Exactly retype the opening line of the entries and every line after it, ending with the line that contains "finish(S, 'piglet', O*[1, 1, 0], 'shaded". Skip all pictures.

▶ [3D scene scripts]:
^^^^^^^^^^^^^^^^
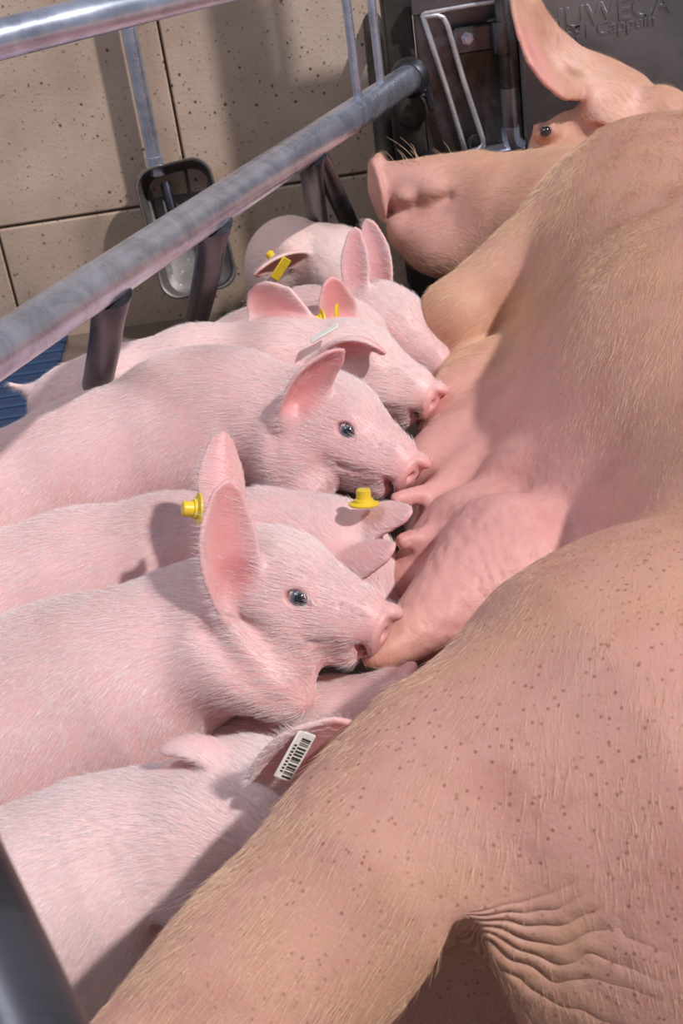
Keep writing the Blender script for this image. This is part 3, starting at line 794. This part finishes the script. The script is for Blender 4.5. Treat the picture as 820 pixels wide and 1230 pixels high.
# ---- F: dark one under C's chin
S = Sdf()
O = PD(400, 885, 1.10); nose = PD(468, 850, 1.07)
fx = nrm(nose-O); upv = CV(-.35, -.85, .3)
L, R, E = head(S, O, fx, upv, .95, eyes=False); head_flow(S, L, fx)
body(S, [(PD(380, 895, 1.11), .046), (PD(300, 935, 1.12), .056), (PD(200, 985, 1.13), .060), (PD(80, 1035, 1.12), .060)], .03)
legs(S, PD(200, 985, 1.13), .05)
finish(S, 'piglet', O*[1, 1, 0], 'shaded piglet squeezed low under the chin of the front profile piglet', 'piglet', GRP, (.72, .44, .42), .0024, 25000, .010, E)

# ---- P3: curled ear and large cupped ear, tail at the left
S = Sdf()
O = PD(425, 442, 1.47); nose = PD(512, 484, 1.44)
fx = nrm(nose-O); upv = CV(.42, -.87, .25)
L, R, E = head(S, O, fx, upv, 1.0, eyes=False); head_flow(S, L, fx)
body(S, [(PD(405, 442, 1.48), .046), (PD(340, 448, 1.50), .058), (PD(240, 465, 1.53), .066), (PD(150, 490, 1.54), .066), (PD(100, 500, 1.545), .060)], .03)
S.ell(PD(95, 480, 1.545), (.045, .04, .03), None, .03)
tail(S, PD(60, 463, 1.55), PD(40, 470, 1.55)-PD(60, 463, 1.55), PD(12, 462, 1.555)-PD(40, 470, 1.55))
add_ear(S, PD(388, 425, 1.435), PD(462, 424, 1.39), CV(.1, -1, .1)*.034, CV(.2, .9, .35), .021, .9, .7, th=.0028)
add_ear(S, PD(372, 412, 1.50), PD(299, 353, 1.50), CV(.3, -.9, 0)*.012, CV(.12, .55, .8), .033, .55, .45, th=.0028, st=.6,
        wid=([0, .3, .6, .85, .95, 1], [.55, .8, 1.0, .75, .42, .05]), asym=0)
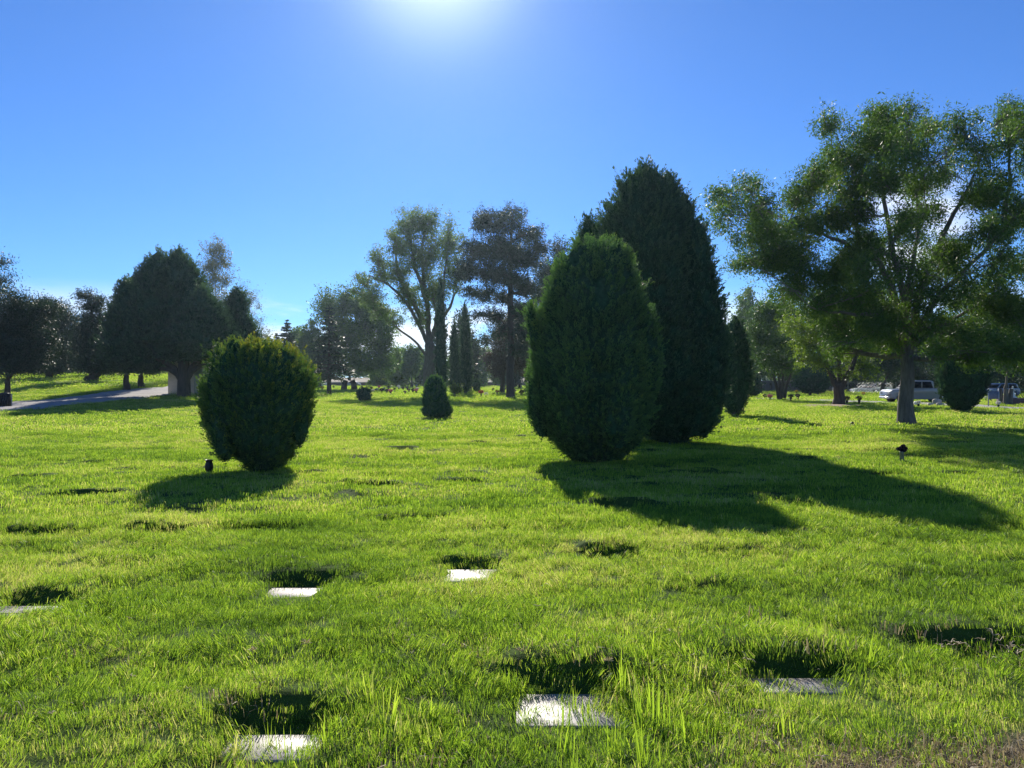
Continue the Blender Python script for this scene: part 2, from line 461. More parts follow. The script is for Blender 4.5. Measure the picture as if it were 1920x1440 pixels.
M['grass'] = leaf_mat('grass_blades', [(0.0, (.08, .15, .024)), (.35, (.19, .31, .036)), (.6, (.31, .44, .05)), (.82, (.42, .54, .06)), (1.0, (.55, .50, .24))], .60, .5, (1.2, 1.27, .7), extra='itone', spec=.4)
M['seed'] = leaf_mat('dry_seed_heads', [(0.0, (.30, .22, .12)), (1.0, (.55, .47, .33))], .35, .6, (1.1, 1.1, .8))
M['dry'] = leaf_mat('dry_straw', [(0.0, (.20, .15, .09)), (1.0, (.45, .37, .24))], .35, .6, (1.1, 1.1, .8))

# ------------------------------------------------------------------ ground sheet
def axis_steps(segs):
    v = [segs[0][0]]
    for a, b, s0, gr in segs:
        s = s0
        while v[-1] < b: v.append(v[-1]+s); s *= gr
    return np.array(v)
ys = np.concatenate([[-400, -120, -40, -15, -6, -2, 0], axis_steps([(1.0, 2.6, .15, 1), (2.6, 9.5, .045, 1), (9.5, 45, .05, 1.0055), (45, 330, .3, 1.02), (330, 5000, 8, 1.25)])])
xh = axis_steps([(0, 6.5, .055, 1), (6.5, 16, .10, 1), (16, 45, .14, 1.02), (45, 200, 1, 1.04), (200, 4000, 10, 1.3)])
xs = np.concatenate([-xh[:0:-1], xh])
GX, GY = np.meshgrid(xs, ys)
gzv = terr(GX.ravel(), GY.ravel()).reshape(GX.shape)
def bare_f(x, y):
    a = sm((x-.9)/1.6 + .55*vnoise(x*1.7, y*1.7, seed=21) - (y-3.35)/.55)
    b = .45*sm((3.5-y)/.5 + .5*vnoise(x*2.3, y*2.3, seed=22) - .35)
    c = np.exp(-(((x-1.9)/.35)**2+((y-3.45)/.3)**2))*.0
    rightwell = np.exp(-(((x-3.2)/.42)**2+((y-4.45)/.16)**2))
    return np.clip(np.maximum.reduce([a, b, c, rightwell]), 0, 1)
bare = bare_f(GX.ravel(), GY.ravel())*(GY.ravel() < 8)
ny, nx = GX.shape
ii = (np.arange(ny-1)[:, None]*nx+np.arange(nx-1)[None, :]).ravel()
Qg = np.stack([ii, ii+1, ii+nx+1, ii+nx], 1)
me = mesh_from('ground', np.stack([GX.ravel(), GY.ravel(), gzv.ravel()], 1), [Qg], True, {'bare': bare})
struct(link('ground', me, M['ground']))
print('ground', len(me.vertices), round(time.time()-T0, 1))

# roads: ribbons laid on the terrain
def ribbon(name, pts, width, mat, lift=.03, n=160, ends=None):
    P = np.array(pts, float)
    tt = np.linspace(0, len(P)-1, n)
    c = np.empty((n, 2))
    for k, t in enumerate(tt):     # catmull-rom
        i = min(int(t), len(P)-2); f = t-i
        p0, p1, p2, p3 = P[max(i-1, 0)], P[i], P[i+1], P[min(i+2, len(P)-1)]
        c[k] = .5*((2*p1)+(-p0+p2)*f+(2*p0-5*p1+4*p2-p3)*f*f+(-p0+3*p1-3*p2+p3)*f**3)
    t = np.gradient(c, axis=0); t /= np.linalg.norm(t, axis=1, keepdims=True)
    nn = np.stack([-t[:, 1], t[:, 0]], 1)
    w = np.interp(tt, np.arange(len(P)), width) if hasattr(width, '__len__') else np.full(n, width)
    m = 9; V = []
    for s in np.linspace(-.5, .5, m):
        q = c+nn*w[:, None]*s+nn*(.10*vnoise(c[:, 0]*.8, c[:, 1]*.8, seed=4))[:, None]*(abs(s) == .5)
        crown = .05*(1-(2*s)**2)
        V.append(np.stack([q[:, 0], q[:, 1], terr(q[:, 0], q[:, 1], False)+lift+crown], 1))
    V = np.stack(V, 1).reshape(-1, 3)
    i = (np.arange(n-1)[:, None]*m+np.arange(m-1)[None, :]).ravel()
    o = link(name, mesh_from(name, V, [np.stack([i, i+1, i+m+1, i+m], 1)], True), mat)
    return struct(o), c, w
def gp(px, py):
    """world ground point seen at a pixel"""
    ray = np.array([(px-960)/F, 1.0, -(py-HOR)/F])
    d = np.linspace(2, 700, 7000)
    zr_ = EYE+ray[2]*d; g = big_z(ray[0]*d, d)
    k = np.argmax(zr_ <= g) if (zr_ <= g).any() else len(d)-1
    return ray[0]*d[k], d[k]
def mid(a, b): return ((a[0]+b[0])/2, (a[1]+b[1])/2)
lp = [mid(gp(-400, 772), gp(-400, 806)), mid(gp(0, 750), gp(0, 775)), mid(gp(110, 745), gp(110, 762)), mid(gp(200, 738), gp(200, 753)), mid(gp(260, 730), gp(260, 744)), mid(gp(318, 722), gp(318, 738)), mid(gp(400, 721), gp(400, 732)), mid(gp(520, 722), gp(520, 730))]
lw = [7, 7, 6.5, 6.5, 6.5, 7, 7, 7]
_, LC, LW = ribbon('road', lp, lw, M['asphalt'])
rp = [(60, 40), (40, 46.5), mid(gp(1920, 762), gp(1920, 769)), mid(gp(1790, 756), gp(1790, 763)), mid(gp(1640, 751), gp(1640, 757)), mid(gp(1500, 747), gp(1500, 751)), mid(gp(1380, 744), gp(1380, 747)), mid(gp(1200, 739), gp(1200, 742))]
_, RC, RW = ribbon('access_road', rp, 3.6, M['asphalt'])
def on_road(x, y):
    m = np.zeros(len(x), bool)
    for c, w in ((LC, LW), (RC, RW)):
        sel = (y > c[:, 1].min()-6)
        if not sel.any(): continue
        d = np.full(len(x), 1e9)
        for k in range(0, len(c), 2): d[sel] = np.minimum(d[sel], np.hypot(x[sel]-c[k, 0], y[sel]-c[k, 1])-w[k]*.5)
        m |= d < .05
    return m

# ------------------------------------------------------------------ grass (one object: nobody could count it)
def blade_mesh(name, g, nb, rad, h, w, tall=0.0, bend=.5, tone_lo=.12, tone_hi=.85, dry=.08):
    th = g.uniform(0, 2*np.pi, nb); rr = rad*np.sqrt(g.uniform(0, 1, nb))
    x, y = rr*np.cos(th), rr*np.sin(th)
    H = h*g.uniform(.45, 1.15, nb)
    if tall: H[g.random(nb) < tall] *= 1.9
    a = g.uniform(0, 2*np.pi, nb); lean = H*g.uniform(.05, bend, nb)
    dx, dy = np.cos(a)*lean, np.sin(a)*lean
    wa = a+np.pi/2+g.normal(0, .5, nb); wx, wy = np.cos(wa)*w*.5, np.sin(wa)*w*.5
    W = g.uniform(.6, 1.2, nb); wx, wy = wx*W, wy*W
    z0 = -.02
    V = np.stack([np.stack([x-wx, y-wy, np.full(nb, z0)], 1), np.stack([x+wx, y+wy, np.full(nb, z0)], 1),
                  np.stack([x+dx*.35+wx*.85, y+dy*.35+wy*.85, H*.6], 1), np.stack([x+dx*.35-wx*.85, y+dy*.35-wy*.85, H*.6], 1),
                  np.stack([x+dx, y+dy, H*(1-.25*(lean/H)**2)], 1)], 1).reshape(-1, 3)
    b = np.arange(nb)*5
    Q = np.stack([b, b+1, b+2, b+3], 1); Tn = np.stack([b+3, b+2, b+4], 1)
    tn = g.uniform(tone_lo, tone_hi, nb); tn[g.random(nb) < dry] = g.uniform(.9, 1.0)
    mb = MB(); mb.add(V, Q, Tn, np.repeat(tn, 5)); return mb.mesh(name)
src = bpy.data.collections.new('grass_tufts')      # never linked to the scene
g = np.random.default_rng(11)
variants = []
def reg(me, mat):
    o = bpy.data.objects.new('tuft_%02d' % len(variants), me); me.materials.append(mat); src.objects.link(o); variants.append(o); return len(variants)-1
L0 = [reg(blade_mesh('t', g, 130, .13, .036, .0031, bend=1.1), M['grass']) for _ in range(5)]
L0T = [reg(blade_mesh('t', g, 9, .05, .19, .0065, bend=.35, tone_lo=.55, tone_hi=.84, dry=0), M['grass']) for _ in range(3)]
L1 = [reg(blade_mesh('t', g, 130, .26, .038, .0066, bend=.95), M['grass']) for _ in range(3)]
L2 = [reg(blade_mesh('t', g, 130, .62, .046, .02, bend=.8), M['grass']) for _ in range(3)]
L3 = [reg(blade_mesh('t', g, 170, 1.7, .075, .055), M['grass']) for _ in range(2)]
DRY = [reg(blade_mesh('t', g, 36, .14, .04, .0045, bend=1.6), M['dry']) for _ in range(2)]
def seed_mesh(g):      # bermuda grass: thin stalk with three to five splayed spikes
    mb = MB(); hh = g.uniform(.10, .16)
    lx, ly = g.normal(0, .02, 2)
    mb.tube([(0, 0, 0), (lx*.4, ly*.4, hh*.6), (lx, ly, hh)], .0011, 3, .3)
    for k in range(g.integers(3, 6)):
        a = g.uniform(0, 2*np.pi); l = g.uniform(.03, .05)
        mb.tube([(lx, ly, hh), (lx+np.cos(a)*l*.6, ly+np.sin(a)*l*.6, hh+l*.35), (lx+np.cos(a)*l, ly+np.sin(a)*l, hh+l*.25)], (.0026, .003, .0014), 3, .8)
    return mb.mesh('s')
def sedge_mesh(g):     # sedge: stalk, a tuft of rusty spikelets
    mb = MB(); hh = g.uniform(.17, .23); c = np.array([0, 0, hh])
    mb.tube([(0, 0, 0), (.005, 0, hh*.5), c], .0014, 3, .2)
    D = rnd_dir(g, 34); D[:, 2] = np.abs(D[:, 2])*.8
    leaves(mb, g, c+D*.018, D, .03, .004, g.uniform(.2, .9, 34)); return mb.mesh('s')
SD = [reg(seed_mesh(g), M['seed']) for _ in range(4)]
SG = [reg(sedge_mesh(g), M['seed']) for _ in range(3)]

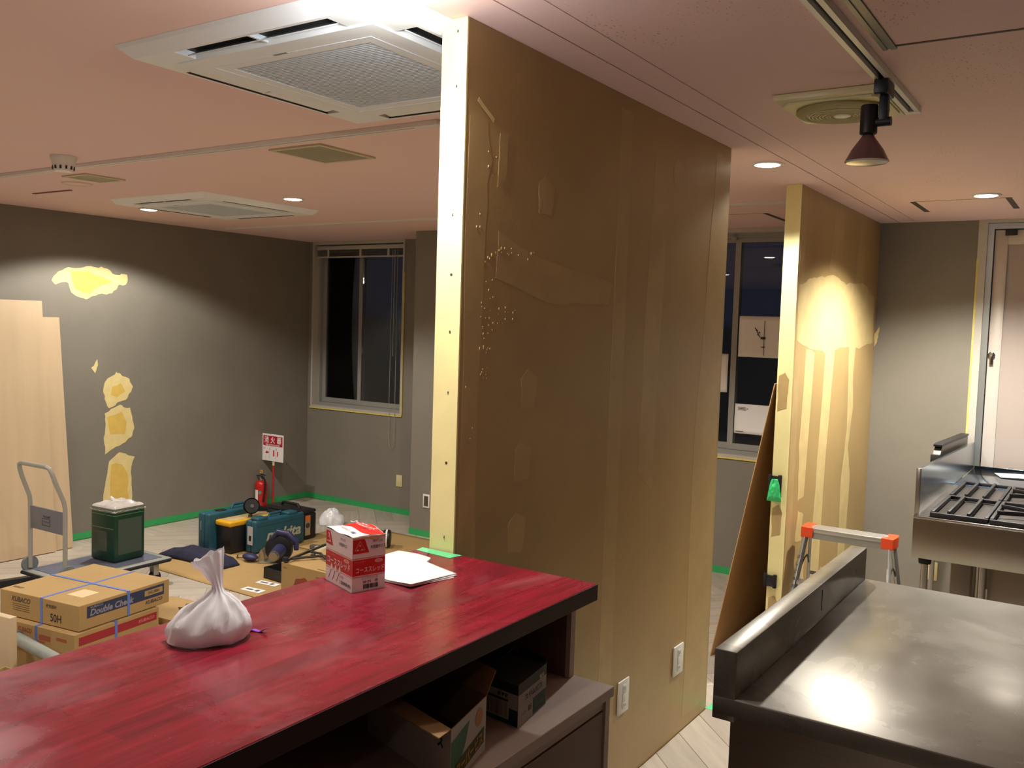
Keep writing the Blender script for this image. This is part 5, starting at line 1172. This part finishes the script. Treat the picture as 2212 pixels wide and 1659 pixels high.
t = thing('glove', 'small green work glove behind the printed box of tools', 'glove', (-4.05, 4.42, FL+.009)); obj('glove', G().sph((0, 0, .02), .04, (1.2, .8, .5), 14), mat('lime_glove', '#7fae4a', .7), t)
obj('cuff', G().sph((-.05, 0, .018), .03, (1, .9, .5), 12), M_NAVY, t)
# plastic bag of parts and red/black item behind the screw box
t = thing('plastic_bag', 'translucent white bag on the floor behind the screw box', 'bag', (-5.62, 5.70, FL+.001))
def fn(p, q):
    a = 2*PI*p; ph = PI*q/2; rr = .10*(1+.18*noise.noise(V3(math.cos(a)*2, math.sin(a)*2, q*3)))
    return V3(rr*math.cos(a)*math.cos(ph)*1.15, rr*math.sin(a)*math.cos(ph), .004+.13*math.sin(ph)*(1+.15*noise.noise(V3(math.cos(a)*3, q*5, 1))))
obj('film', G().grid(40, 14, fn), M_BAG, t, ang=1.0); obj('contents', G().sph((0, 0, .04), .05, (1.2, 1, .7), 14), mat('tan_contents', '#b09a78', .7), t)
t = thing('work_bag', 'dark bag with red trim lying behind the screw box', 'bag', (-5.10, 5.45, FL+.009), .3)
obj('body', G().sph((0, 0, .045), .08, (1.5, 1, .55), 20), mat('bag_dark', '#241c20', .7), t); obj('trim', G().tube([(.11*math.cos(a*PI/8), .075*math.sin(a*PI/8), .055) for a in range(16)], .006, 6, closed=True), mat('red_trim', '#8c2430', .6), t)
t = thing('steel_ruler', 'flat grey metal bar behind the tools', 'bar', (-4.75, 5.05, FL+.02), math.radians(20)); obj('bar', G().box(-.35, -.02, 0, .25, .02, .03, .002), mat('dull_bar', '#6e675c', .5, metal=.4), t)
t = thing('tape_dispenser', 'black and white curved item on the sheet right of the screw box', 'tool', (-4.72, 5.36, FL+.009), .6)
obj('shell', G().lathe([(.0, .0), (.060, .0), (.068, .006), (.068, .05), (.060, .056), (0, .056)], seg=32, M=Matrix.Translation((0, 0, .069)) @ Matrix.Rotation(PI/2, 4, 'Y')), M_BLACK, t); obj('band', G().lathe([(.069, .020), (.0695, .024), (.0695, .030), (.069, .034)], seg=32, M=Matrix.Translation((0, 0, .069)) @ Matrix.Rotation(PI/2, 4, 'Y')), M_WP, t)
^^^^^^^^^^^^^^^^
▶ [SOLUTION TO THIS TASK]:
Keep writing the Blender script for this image. This is part 3, starting at line 794. This part finishes the script. The script is for Blender 4.5. Treat the picture as 820 pixels wide and 1230 pixels high.
# ---- F: dark one under C's chin
S = Sdf()
O = PD(400, 885, 1.10); nose = PD(468, 850, 1.07)
fx = nrm(nose-O); upv = CV(-.35, -.85, .3)
L, R, E = head(S, O, fx, upv, .95, eyes=False); head_flow(S, L, fx)
body(S, [(PD(380, 895, 1.11), .046), (PD(300, 935, 1.12), .056), (PD(200, 985, 1.13), .060), (PD(80, 1035, 1.12), .060)], .03)
legs(S, PD(200, 985, 1.13), .05)
finish(S, 'piglet', O*[1, 1, 0], 'shaded piglet squeezed low under the chin of the front profile piglet', 'piglet', GRP, (.72, .44, .42), .0024, 25000, .010, E)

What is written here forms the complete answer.